The United States must act like a superpower, rather than an NGO with a humanitarian agenda. That means standing by friends like Israel, preempting real threats like Iran, and punishing wayward allies like Turkey.  We’ve been talking about a lot of unpleasant things, but it’s important to remember that two-thirds of the world population lives in countries where things are getting better–China, East Asia, India, South America. Tens of millions of people each year move from rural poverty to urban prosperity. In the great scheme of things the Muslim world is of minor importance to America, and its disintegration will make that plain over time. Far more important are our relationships with India and China. And these depend on the perception that America is the undisputed world hyperpower, such that it is pointless to test our patience. That means more military spending, not less, but also less dissipation of our resources on well-meaning but futile exercises in nation-building.  China will be more willing to accommodate American security requirements, for example in Pakistan, if it perceives that American strength is past all possible challenge for the foreseeable future.

Americans have not begun to absorb how much the world has changed.
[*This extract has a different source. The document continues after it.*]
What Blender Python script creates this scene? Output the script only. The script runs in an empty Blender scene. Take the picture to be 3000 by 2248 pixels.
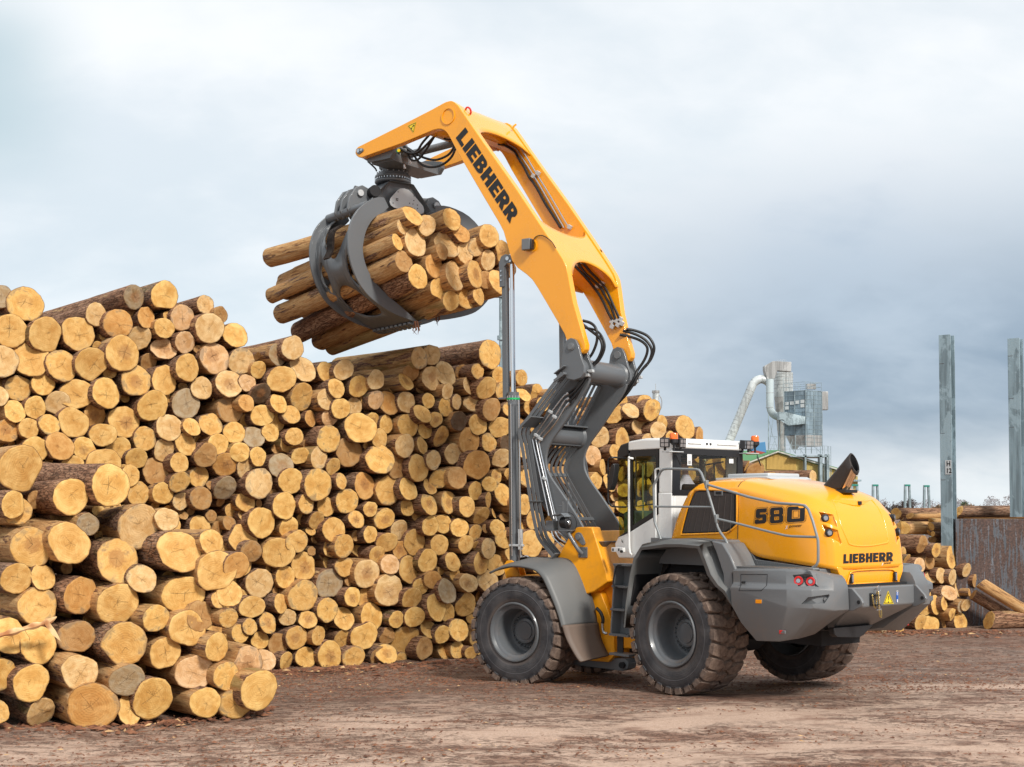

We are likely to have humanitarian disasters on a gigantic scale in Egypt and elsewhere, about which we can do no more than we could in Somalia during the Clinton administration. We like to think of ourselves like the Lone Ranger, fixing everybody’s troubles. There will be occasions when our national security interests require us to stir up troubles rather than mitigate them. I wrote “How Civilizations Die” to harden American hearts, to horrify readers in order to inoculate them against the horrors to come.